------ ENTRIES SHOWN ------
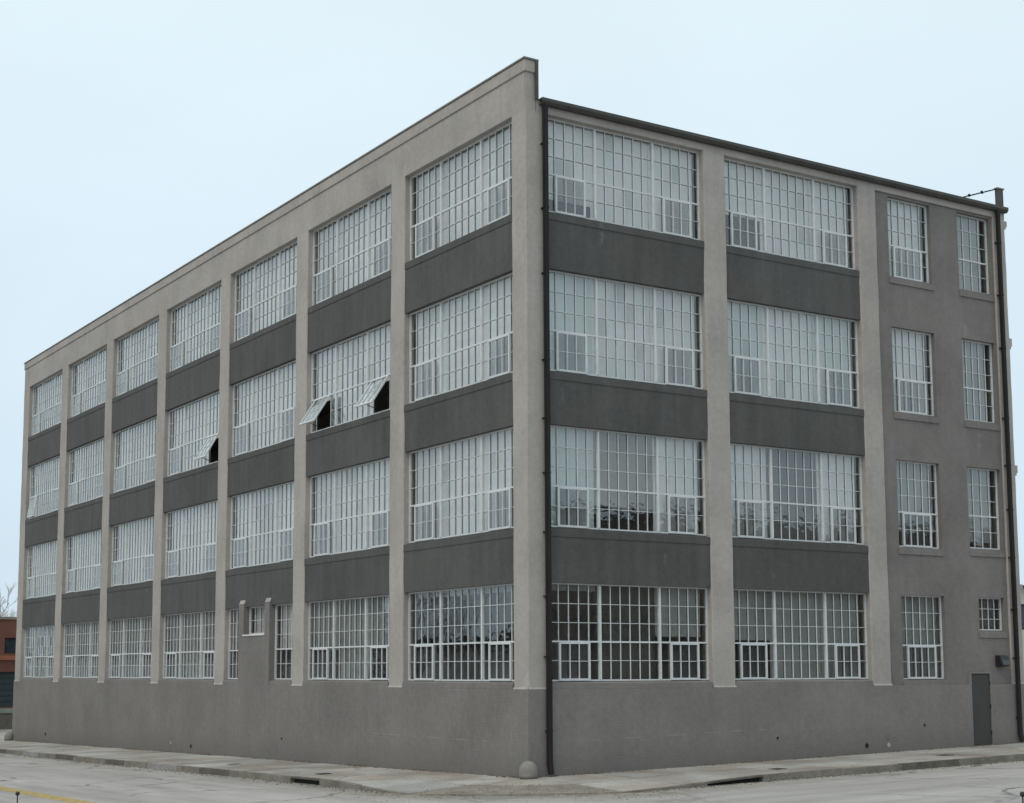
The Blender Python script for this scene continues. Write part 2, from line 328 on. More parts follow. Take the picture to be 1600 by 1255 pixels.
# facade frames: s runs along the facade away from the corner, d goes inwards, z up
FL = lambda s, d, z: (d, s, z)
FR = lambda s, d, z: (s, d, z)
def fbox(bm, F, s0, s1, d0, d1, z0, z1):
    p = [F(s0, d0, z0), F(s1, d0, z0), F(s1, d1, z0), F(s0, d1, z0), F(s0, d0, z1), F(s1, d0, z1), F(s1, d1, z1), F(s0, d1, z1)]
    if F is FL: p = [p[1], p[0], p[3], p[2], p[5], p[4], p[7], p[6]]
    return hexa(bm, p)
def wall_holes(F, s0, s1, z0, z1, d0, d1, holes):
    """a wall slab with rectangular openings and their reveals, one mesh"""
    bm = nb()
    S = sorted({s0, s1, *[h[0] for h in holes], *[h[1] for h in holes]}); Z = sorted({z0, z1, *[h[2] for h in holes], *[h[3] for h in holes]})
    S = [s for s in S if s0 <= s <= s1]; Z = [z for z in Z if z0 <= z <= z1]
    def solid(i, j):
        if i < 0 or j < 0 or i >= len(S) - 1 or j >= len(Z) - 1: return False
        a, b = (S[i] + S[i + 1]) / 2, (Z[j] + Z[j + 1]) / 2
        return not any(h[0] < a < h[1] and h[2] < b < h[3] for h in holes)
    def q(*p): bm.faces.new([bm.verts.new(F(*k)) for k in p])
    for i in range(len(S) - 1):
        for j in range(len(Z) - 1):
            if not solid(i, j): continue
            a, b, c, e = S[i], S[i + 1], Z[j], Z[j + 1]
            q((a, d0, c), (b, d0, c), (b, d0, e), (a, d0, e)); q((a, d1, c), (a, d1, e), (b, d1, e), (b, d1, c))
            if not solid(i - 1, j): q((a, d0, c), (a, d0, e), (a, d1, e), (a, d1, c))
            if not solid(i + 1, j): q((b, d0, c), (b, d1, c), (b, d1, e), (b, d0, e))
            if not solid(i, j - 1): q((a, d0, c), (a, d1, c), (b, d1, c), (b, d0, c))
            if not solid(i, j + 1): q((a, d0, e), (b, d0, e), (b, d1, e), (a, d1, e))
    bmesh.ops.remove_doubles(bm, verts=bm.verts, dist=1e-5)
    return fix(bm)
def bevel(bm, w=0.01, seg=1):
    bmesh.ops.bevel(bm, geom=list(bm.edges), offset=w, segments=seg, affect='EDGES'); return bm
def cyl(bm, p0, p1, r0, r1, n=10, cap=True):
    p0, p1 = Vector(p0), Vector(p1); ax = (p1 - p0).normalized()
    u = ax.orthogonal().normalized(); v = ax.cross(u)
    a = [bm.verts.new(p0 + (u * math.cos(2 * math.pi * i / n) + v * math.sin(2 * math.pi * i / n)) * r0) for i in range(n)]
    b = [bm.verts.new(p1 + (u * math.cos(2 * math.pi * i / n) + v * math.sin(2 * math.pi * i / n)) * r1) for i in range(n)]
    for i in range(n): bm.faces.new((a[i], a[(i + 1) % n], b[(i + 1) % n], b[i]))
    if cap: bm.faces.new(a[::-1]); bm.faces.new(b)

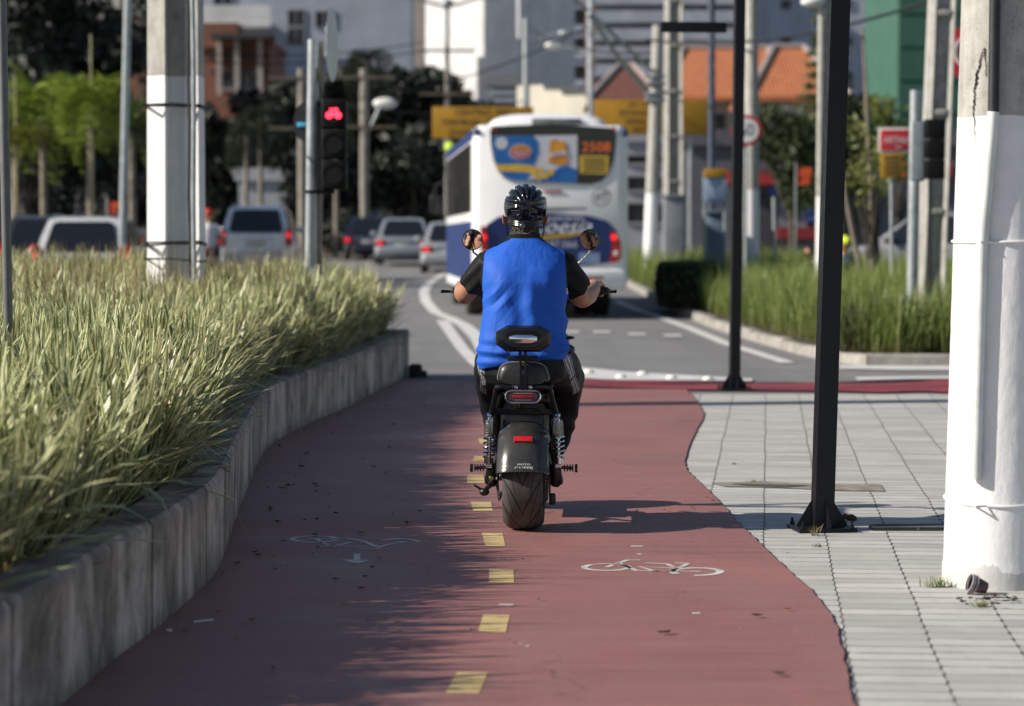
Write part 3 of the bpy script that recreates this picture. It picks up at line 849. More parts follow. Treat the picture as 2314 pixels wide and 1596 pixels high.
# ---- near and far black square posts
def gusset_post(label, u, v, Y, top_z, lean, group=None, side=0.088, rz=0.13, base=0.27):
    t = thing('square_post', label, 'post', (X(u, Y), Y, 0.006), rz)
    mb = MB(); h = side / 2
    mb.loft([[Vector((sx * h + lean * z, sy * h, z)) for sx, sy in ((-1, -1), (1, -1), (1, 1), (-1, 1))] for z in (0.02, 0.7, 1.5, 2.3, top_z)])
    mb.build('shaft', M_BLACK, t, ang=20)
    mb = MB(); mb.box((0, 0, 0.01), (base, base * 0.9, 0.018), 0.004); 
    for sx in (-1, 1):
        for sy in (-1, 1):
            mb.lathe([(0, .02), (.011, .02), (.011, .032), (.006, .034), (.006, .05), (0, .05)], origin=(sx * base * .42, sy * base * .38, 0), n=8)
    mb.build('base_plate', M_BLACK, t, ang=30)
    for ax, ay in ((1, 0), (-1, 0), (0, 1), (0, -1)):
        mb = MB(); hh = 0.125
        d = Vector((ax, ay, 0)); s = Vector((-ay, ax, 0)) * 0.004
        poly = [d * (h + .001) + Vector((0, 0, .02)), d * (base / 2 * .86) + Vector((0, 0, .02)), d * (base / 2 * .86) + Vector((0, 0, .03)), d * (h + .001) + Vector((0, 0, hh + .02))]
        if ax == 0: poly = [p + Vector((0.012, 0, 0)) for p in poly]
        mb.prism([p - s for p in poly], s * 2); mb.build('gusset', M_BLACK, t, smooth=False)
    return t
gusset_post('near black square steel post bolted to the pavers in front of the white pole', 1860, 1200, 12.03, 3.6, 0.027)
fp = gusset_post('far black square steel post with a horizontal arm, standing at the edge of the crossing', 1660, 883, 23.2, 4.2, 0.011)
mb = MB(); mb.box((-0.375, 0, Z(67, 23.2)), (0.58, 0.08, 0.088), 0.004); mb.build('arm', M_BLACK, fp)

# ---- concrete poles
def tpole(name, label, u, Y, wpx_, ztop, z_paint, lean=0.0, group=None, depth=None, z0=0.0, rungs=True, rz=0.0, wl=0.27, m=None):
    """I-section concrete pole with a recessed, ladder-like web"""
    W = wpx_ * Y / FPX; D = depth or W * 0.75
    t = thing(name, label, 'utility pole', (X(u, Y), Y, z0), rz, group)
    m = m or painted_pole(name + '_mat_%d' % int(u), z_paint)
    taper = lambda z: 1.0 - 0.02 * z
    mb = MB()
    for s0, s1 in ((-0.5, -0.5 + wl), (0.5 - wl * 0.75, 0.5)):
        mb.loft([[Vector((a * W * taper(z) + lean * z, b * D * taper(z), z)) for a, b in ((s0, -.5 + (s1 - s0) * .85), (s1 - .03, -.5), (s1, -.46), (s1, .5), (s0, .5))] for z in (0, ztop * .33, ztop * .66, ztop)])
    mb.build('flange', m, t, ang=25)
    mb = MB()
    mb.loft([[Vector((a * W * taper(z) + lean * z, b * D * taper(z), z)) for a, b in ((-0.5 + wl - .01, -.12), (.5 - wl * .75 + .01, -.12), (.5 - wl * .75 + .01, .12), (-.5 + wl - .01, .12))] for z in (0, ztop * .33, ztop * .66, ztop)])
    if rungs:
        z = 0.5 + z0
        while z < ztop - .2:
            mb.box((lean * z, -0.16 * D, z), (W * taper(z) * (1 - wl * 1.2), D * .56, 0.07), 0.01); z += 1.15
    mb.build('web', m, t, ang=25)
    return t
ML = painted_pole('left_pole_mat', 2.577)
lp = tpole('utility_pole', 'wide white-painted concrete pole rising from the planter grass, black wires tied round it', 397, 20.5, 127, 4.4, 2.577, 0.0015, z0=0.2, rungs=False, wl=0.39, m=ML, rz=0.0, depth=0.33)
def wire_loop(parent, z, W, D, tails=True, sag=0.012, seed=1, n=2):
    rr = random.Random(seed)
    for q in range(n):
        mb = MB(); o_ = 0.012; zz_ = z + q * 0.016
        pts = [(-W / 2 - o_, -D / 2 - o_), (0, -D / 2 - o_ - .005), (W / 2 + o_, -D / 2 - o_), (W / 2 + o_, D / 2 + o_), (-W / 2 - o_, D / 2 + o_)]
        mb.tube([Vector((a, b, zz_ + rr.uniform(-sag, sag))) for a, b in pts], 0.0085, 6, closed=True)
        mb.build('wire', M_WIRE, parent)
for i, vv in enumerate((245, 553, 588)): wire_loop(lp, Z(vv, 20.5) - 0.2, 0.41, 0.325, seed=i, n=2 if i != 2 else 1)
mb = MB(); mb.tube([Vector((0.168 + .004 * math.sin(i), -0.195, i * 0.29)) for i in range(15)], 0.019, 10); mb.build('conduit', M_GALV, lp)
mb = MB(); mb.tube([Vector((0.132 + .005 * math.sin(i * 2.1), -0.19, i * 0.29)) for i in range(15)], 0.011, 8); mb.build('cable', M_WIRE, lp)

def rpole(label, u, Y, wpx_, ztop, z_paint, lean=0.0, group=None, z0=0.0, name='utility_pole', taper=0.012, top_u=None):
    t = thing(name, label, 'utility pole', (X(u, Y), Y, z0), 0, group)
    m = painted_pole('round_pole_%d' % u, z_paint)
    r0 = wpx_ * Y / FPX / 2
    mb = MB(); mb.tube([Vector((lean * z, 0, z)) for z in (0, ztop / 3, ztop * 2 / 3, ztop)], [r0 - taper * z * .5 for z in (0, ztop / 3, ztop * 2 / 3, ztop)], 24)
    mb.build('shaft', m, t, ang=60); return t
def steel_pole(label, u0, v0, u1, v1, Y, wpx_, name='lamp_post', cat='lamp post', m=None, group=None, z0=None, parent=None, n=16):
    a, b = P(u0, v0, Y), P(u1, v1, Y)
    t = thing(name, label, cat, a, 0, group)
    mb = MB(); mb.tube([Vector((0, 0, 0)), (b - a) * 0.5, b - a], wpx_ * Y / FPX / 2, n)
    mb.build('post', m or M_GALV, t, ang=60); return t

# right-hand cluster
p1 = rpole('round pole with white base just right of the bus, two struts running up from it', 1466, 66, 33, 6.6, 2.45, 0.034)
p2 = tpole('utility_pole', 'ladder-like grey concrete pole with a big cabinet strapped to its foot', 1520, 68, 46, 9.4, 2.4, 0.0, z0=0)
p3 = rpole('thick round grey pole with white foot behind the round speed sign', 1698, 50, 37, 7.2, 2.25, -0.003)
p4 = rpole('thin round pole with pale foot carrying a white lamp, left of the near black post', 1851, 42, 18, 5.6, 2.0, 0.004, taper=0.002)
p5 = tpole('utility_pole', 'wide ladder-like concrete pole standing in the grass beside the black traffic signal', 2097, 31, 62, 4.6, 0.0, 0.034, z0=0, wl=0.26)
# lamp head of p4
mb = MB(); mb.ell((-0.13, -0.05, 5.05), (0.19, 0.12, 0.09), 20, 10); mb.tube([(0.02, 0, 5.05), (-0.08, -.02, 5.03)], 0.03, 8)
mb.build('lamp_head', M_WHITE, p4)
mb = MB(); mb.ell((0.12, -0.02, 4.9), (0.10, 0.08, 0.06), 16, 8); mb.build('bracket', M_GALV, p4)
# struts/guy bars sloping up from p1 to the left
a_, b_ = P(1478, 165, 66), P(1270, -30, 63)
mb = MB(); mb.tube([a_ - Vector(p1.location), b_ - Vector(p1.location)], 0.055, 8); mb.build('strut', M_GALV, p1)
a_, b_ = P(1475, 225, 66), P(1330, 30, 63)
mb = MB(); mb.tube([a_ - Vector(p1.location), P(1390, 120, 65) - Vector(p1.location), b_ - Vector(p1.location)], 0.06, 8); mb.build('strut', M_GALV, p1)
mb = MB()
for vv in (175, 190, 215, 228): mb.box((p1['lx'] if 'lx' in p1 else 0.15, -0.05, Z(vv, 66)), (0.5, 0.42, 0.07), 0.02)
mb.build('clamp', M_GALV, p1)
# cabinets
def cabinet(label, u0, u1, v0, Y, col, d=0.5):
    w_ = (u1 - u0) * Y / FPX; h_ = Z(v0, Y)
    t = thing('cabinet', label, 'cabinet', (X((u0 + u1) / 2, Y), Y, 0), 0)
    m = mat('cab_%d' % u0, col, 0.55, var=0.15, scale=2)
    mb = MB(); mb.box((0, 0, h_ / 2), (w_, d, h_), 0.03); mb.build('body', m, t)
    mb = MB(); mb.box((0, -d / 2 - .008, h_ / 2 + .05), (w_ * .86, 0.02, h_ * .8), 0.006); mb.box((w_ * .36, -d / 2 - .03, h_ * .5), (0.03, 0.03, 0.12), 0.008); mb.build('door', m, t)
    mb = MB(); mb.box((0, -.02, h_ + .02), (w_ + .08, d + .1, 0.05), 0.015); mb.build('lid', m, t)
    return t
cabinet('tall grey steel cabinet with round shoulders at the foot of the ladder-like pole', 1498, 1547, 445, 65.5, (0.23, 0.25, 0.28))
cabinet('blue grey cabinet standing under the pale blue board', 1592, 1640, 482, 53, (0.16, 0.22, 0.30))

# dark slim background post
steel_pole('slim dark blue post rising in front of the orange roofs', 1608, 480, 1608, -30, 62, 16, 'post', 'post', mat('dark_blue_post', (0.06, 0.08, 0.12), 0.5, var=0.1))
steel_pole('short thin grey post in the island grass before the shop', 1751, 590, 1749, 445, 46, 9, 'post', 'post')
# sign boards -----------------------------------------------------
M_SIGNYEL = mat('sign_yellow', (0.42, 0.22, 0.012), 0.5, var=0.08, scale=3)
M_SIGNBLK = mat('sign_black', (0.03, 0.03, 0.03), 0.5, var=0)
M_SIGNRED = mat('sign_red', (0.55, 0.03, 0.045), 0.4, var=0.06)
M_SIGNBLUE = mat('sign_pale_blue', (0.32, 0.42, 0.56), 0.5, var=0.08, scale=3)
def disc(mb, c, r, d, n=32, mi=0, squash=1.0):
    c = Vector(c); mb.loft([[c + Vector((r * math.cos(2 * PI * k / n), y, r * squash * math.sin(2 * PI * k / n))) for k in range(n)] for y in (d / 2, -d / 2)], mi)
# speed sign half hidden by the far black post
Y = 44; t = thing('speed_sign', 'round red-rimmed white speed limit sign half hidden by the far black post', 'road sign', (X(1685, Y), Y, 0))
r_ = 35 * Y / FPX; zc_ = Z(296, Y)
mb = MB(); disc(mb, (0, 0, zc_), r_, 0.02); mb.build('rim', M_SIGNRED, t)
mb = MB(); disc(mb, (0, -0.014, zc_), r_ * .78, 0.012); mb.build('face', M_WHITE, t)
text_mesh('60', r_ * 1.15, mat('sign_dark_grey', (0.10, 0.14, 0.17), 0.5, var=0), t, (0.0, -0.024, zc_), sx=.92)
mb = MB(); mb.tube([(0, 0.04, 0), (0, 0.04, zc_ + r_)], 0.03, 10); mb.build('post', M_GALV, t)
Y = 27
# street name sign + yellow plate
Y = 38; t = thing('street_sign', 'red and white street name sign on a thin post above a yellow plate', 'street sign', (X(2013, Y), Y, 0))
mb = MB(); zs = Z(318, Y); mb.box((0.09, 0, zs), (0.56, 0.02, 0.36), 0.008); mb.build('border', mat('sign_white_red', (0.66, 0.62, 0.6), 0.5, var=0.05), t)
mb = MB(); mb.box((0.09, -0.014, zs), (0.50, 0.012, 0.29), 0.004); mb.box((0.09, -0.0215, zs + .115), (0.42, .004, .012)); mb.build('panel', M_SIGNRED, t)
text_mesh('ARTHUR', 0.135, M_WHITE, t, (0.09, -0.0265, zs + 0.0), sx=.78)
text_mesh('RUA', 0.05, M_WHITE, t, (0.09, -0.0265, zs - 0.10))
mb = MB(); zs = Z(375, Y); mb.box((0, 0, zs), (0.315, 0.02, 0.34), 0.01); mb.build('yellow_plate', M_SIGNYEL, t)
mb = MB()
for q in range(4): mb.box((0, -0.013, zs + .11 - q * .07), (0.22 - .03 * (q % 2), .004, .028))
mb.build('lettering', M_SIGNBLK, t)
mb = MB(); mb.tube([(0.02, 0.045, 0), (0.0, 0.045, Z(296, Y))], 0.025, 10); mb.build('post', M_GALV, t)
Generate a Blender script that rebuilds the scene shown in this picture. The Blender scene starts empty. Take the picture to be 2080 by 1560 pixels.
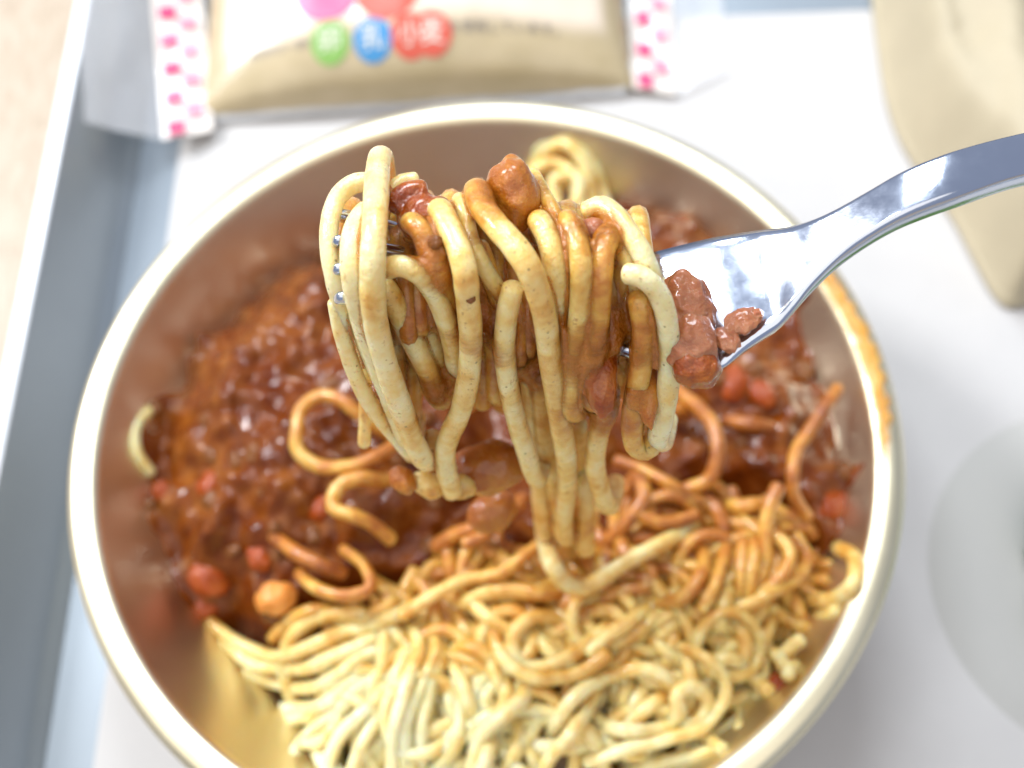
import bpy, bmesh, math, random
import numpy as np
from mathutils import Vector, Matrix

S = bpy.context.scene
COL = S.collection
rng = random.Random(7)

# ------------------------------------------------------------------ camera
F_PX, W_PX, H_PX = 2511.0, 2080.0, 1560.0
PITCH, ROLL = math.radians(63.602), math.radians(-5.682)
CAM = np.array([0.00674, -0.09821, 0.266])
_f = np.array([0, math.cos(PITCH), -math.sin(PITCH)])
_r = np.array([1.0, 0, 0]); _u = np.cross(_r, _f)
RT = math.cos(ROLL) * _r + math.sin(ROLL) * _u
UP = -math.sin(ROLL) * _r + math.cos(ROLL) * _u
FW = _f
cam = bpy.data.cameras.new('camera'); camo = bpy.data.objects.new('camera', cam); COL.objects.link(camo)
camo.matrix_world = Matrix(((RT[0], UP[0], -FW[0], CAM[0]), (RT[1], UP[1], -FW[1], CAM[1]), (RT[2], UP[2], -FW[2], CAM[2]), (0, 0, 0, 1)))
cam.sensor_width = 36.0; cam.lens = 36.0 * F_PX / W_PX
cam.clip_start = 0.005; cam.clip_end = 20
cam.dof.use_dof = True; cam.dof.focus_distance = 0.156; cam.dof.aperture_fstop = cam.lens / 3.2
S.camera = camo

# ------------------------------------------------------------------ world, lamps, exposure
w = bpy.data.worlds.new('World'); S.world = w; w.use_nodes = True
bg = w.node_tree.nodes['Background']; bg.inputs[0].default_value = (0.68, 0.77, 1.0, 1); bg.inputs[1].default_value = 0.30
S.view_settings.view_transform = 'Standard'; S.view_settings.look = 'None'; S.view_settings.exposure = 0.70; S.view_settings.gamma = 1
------
■ YOUR OBJECTIVE ■
Using the entries above, repeat exactly the lines from the one with "Generate a Blender" to the one with "rng = random.Random(7)", both included, and leave the pictures behind.

■ WRITTEN RESPONSE ■
Generate a Blender script that rebuilds the scene shown in this picture. The Blender scene starts empty. Take the picture to be 2080 by 1560 pixels.
import bpy, bmesh, math, random
import numpy as np
from mathutils import Vector, Matrix

S = bpy.context.scene
COL = S.collection
rng = random.Random(7)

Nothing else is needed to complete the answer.